I was pleasantly interested in the non-monogamous marriages that had really managed to vanquish jealousy and find a truly post-romantic way to accommodate multiple, intimate attachments within a framework of honesty in marriage. And, by the extent to which “Free love 2.0” is defined more in the wife’s image than that of John Updike or Gay Talese.

Another concept from your book that got a lot of attention is the half-happy, not-great, but not-bad-enough-for-divorce marriage. Why is that so prevalent now? Should we be settling less?

The semi-happy marriage is not bad enough to leave, but not good enough to fulfill.

I don’t know if this kind of marriage is more prevalent than in the past, but it happens for different reasons. In the 1950s, women had few choices but to “stick it out,” so it’s not necessarily more common today.

But the semi-happy marriage is more puzzling to me today—because men and women have the freedom to ask more from marriage, or to leave, or to change marriage if it’s not working out for them. If you don’t want a monogamous marriage, then why not change it? If you’re tired of feeling guilt-tripped about being an inadequately perfect mother, and you’re getting consumed in parenting at the expense of your adult prerogatives, then why not change parenting standards, and assert other parts of your life as important, too? Sure, these types of remedies to the semi-happy marital malaise are hard, and challenging. But the rewards might be worth it: a much more genuinely satisfying marriage.

Should we be settling for less? No way! To be clear: A contented, comfortable marriage is wonderful. But a semi-happy marriage isn’t the same as a contented one, and “semi-happy” is a pretty sad mark to aim for. At a time when women really don’t need to get married—they could have fulfilling lives as unmarried people—they’re being urged to settle for good enough, or for less.
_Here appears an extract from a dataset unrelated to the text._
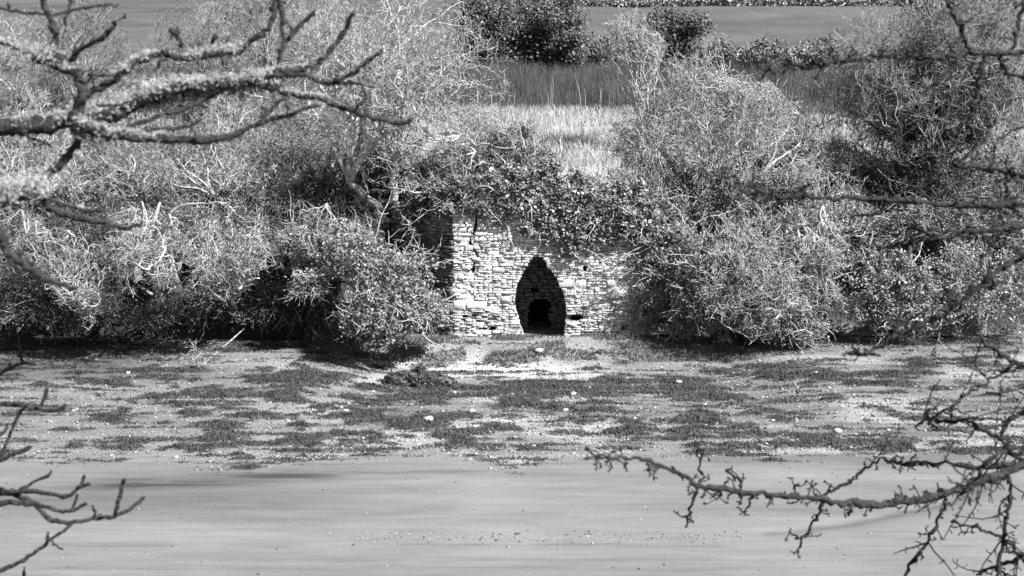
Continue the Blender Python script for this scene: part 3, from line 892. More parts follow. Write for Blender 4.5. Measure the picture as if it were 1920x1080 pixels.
dl = [(60, 490, 'drooping pale-twigged tree at the far left of the cliff edge', 75), (170, 500, 'drooping pale-twigged tree over the dark hollow on the left', 75), (270, 480, 'drooping tree leaning over the cliff just left of the twisted trunk', 80), (415, 450, 'pale tree with bare limbs hanging straight down over the cliff', 80), (560, 480, 'thin pale branches jutting from the cliff left of the leafy bush', 60)]
for i, (px, py, lb, rx) in enumerate(dl):
    b_ = foot(px + 25, 53.8)
    bare_tree('cliff_tree', lb, b_, env(px, py, 49.5 if i < 4 else 52.2, rx, 98, 2.0 if i < 4 else 1.0), 70 + i, ('droop', 'crooked')[i % 2], 1.5, tm=('twig_pale', 'twig_mid')[i in (0, 4)], r0=.07, nstems=(4, 3, 5, 4, 3)[i], group='trees drooping over the left cliff')

# the twisted trunk on the cliff
def limb_thing(name, label, cat, pts, radii, mkey, extra=()):
    t = thing(name, label, cat, pts[0])
    rg_ = np.random.default_rng(len(pts) * 7 + 1)
    def go(nm, pp, rr_, sd_):
        P = smooth_path(np.array(pp), 4, .022, rg_)[None]
        R = np.interp(np.linspace(0, 1, P.shape[1]), np.linspace(0, 1, len(rr_)), rr_)[None] * (1 + rg_.normal(size=P.shape[1]) * .1)
        V, Q = tubes(P, R, sd_); link(nm, mesh(nm, V, Q, M[mkey], True), t)
        return P, R
    go('trunk', pts, radii, 9)
    bb = Bag()
    for (p2, r2) in extra:
        P, R = go('limb', p2, r2, 6)
        L_ = float(np.linalg.norm(np.diff(P[0], axis=0), axis=1).sum())
        p, d, r, _ = spawn(rg_, P, R, max(2, int(L_ * 6)), .1, 1, .5, 1.2)
        P1, R1 = grow(rg_, p, d + (0, 0, -.3), rg_.uniform(.15, .6, len(p)), np.minimum(r * .7, .02), np.full(len(p), .009), 6, .35, (0, 0, -.03)); bb.add(*tubes(P1, R1, 4))
        p, d, r, _ = spawn(rg_, P1, R1, 4, .2, 1, .5, 1.2)
        P1, R1 = grow(rg_, p, d, rg_.uniform(.08, .3, len(p)), r * .8, np.full(len(p), .008), 4, .3, (0, 0, 0)); bb.add(*tubes(P1, R1, 3))
    if extra: link('twigs', bb.mesh('twigs', M[mkey], True), t, 'stuff')
    return t
Yt = 49.5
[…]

Meanwhile, men seem to have caught the spirit of liberation more than women, because they seem to be getting pickier and picker about relationships and partners, even as women are urged to be less picky. They seem to be asking themselves, “now that I don’t have to get married, I want a marriage that really rocks, or that really makes my life better.”

As Grace Paley used to say to women’s groups, “the world should be gained. Nothing should be given up. I think a good hard greed is the way to approach life.”

So we should be ambitious. Realistic, yes—but ambitious.

How would you sum up the state of American marriage?

Marriage is in a brainstorming phase. Fifty percent of younger Americans, and 40 percent of Americans overall, think that marriage is “becoming obsolete,” according to 2010 Pew research. I’m not one of them–exactly. I don’t think it’s becoming obsolete, but it is changing, fitfully, to 21st-century realities.

We’re all trying to figure out how it makes sense today, when many of its old, pre-feminist imperatives have faded. So we need to figure out why we should, or do, get married on 21st-century terms. It’s not always easy. Is marriage more like a friendship? Perhaps. Is it a good way to raise children, but maybe not ideally a lifelong commitment? That could be true.

Is it necessarily a sexually monogamous relationship? Maybe not. All of these romantic assumptions are up for grabs today, and being negotiated by couples themselves. Because another major state of American marriage is that each marriage is more customized and personalized to what that couple wants it to mean.

My pre-feminist mother’s generation struggled because they had so few alternatives to marriage, Our generation has the happy challenge that feminism’s success has created for us: We need to figure out marriage in a time when we do have lots of choices and alternatives.

Partners who love each other still do believe in marriage. But on new terms.